• Work to do
Copy the lines that follow, keeping every character the same.
[start Raw data]
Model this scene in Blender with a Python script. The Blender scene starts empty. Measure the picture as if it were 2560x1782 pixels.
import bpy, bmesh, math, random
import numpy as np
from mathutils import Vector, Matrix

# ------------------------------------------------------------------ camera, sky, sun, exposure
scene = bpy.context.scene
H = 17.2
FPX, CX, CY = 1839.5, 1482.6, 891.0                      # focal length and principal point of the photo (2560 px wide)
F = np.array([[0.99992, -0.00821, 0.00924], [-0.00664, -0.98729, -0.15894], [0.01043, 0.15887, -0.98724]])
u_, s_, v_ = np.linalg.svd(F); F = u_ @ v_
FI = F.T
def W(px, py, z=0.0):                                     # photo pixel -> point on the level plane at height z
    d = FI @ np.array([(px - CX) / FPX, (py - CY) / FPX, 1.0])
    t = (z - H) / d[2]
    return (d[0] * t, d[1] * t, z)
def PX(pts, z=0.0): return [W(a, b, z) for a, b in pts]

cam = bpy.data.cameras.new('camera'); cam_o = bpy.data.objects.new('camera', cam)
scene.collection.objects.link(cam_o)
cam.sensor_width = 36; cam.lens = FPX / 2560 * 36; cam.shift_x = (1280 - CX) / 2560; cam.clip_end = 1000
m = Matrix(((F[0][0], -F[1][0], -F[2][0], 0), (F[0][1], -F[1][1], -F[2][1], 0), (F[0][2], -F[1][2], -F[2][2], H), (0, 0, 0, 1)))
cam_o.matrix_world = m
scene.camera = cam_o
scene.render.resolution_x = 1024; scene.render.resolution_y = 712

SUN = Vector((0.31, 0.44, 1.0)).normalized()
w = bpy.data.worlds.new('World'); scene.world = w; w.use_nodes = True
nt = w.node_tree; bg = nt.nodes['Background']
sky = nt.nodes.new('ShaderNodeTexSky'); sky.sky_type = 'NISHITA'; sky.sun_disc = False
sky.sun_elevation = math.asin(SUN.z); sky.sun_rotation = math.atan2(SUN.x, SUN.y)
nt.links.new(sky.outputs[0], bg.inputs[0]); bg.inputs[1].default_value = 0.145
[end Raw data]
• Reply to the exercise
Model this scene in Blender with a Python script. The Blender scene starts empty. Measure the picture as if it were 2560x1782 pixels.
import bpy, bmesh, math, random
import numpy as np
from mathutils import Vector, Matrix

# ------------------------------------------------------------------ camera, sky, sun, exposure
scene = bpy.context.scene
H = 17.2
FPX, CX, CY = 1839.5, 1482.6, 891.0                      # focal length and principal point of the photo (2560 px wide)
F = np.array([[0.99992, -0.00821, 0.00924], [-0.00664, -0.98729, -0.15894], [0.01043, 0.15887, -0.98724]])
u_, s_, v_ = np.linalg.svd(F); F = u_ @ v_
FI = F.T
def W(px, py, z=0.0):                                     # photo pixel -> point on the level plane at height z
    d = FI @ np.array([(px - CX) / FPX, (py - CY) / FPX, 1.0])
    t = (z - H) / d[2]
    return (d[0] * t, d[1] * t, z)
def PX(pts, z=0.0): return [W(a, b, z) for a, b in pts]

cam = bpy.data.cameras.new('camera'); cam_o = bpy.data.objects.new('camera', cam)
scene.collection.objects.link(cam_o)
cam.sensor_width = 36; cam.lens = FPX / 2560 * 36; cam.shift_x = (1280 - CX) / 2560; cam.clip_end = 1000
m = Matrix(((F[0][0], -F[1][0], -F[2][0], 0), (F[0][1], -F[1][1], -F[2][1], 0), (F[0][2], -F[1][2], -F[2][2], H), (0, 0, 0, 1)))
cam_o.matrix_world = m
scene.camera = cam_o
scene.render.resolution_x = 1024; scene.render.resolution_y = 712

SUN = Vector((0.31, 0.44, 1.0)).normalized()
w = bpy.data.worlds.new('World'); scene.world = w; w.use_nodes = True
nt = w.node_tree; bg = nt.nodes['Background']
sky = nt.nodes.new('ShaderNodeTexSky'); sky.sky_type = 'NISHITA'; sky.sun_disc = False
sky.sun_elevation = math.asin(SUN.z); sky.sun_rotation = math.atan2(SUN.x, SUN.y)
nt.links.new(sky.outputs[0], bg.inputs[0]); bg.inputs[1].default_value = 0.145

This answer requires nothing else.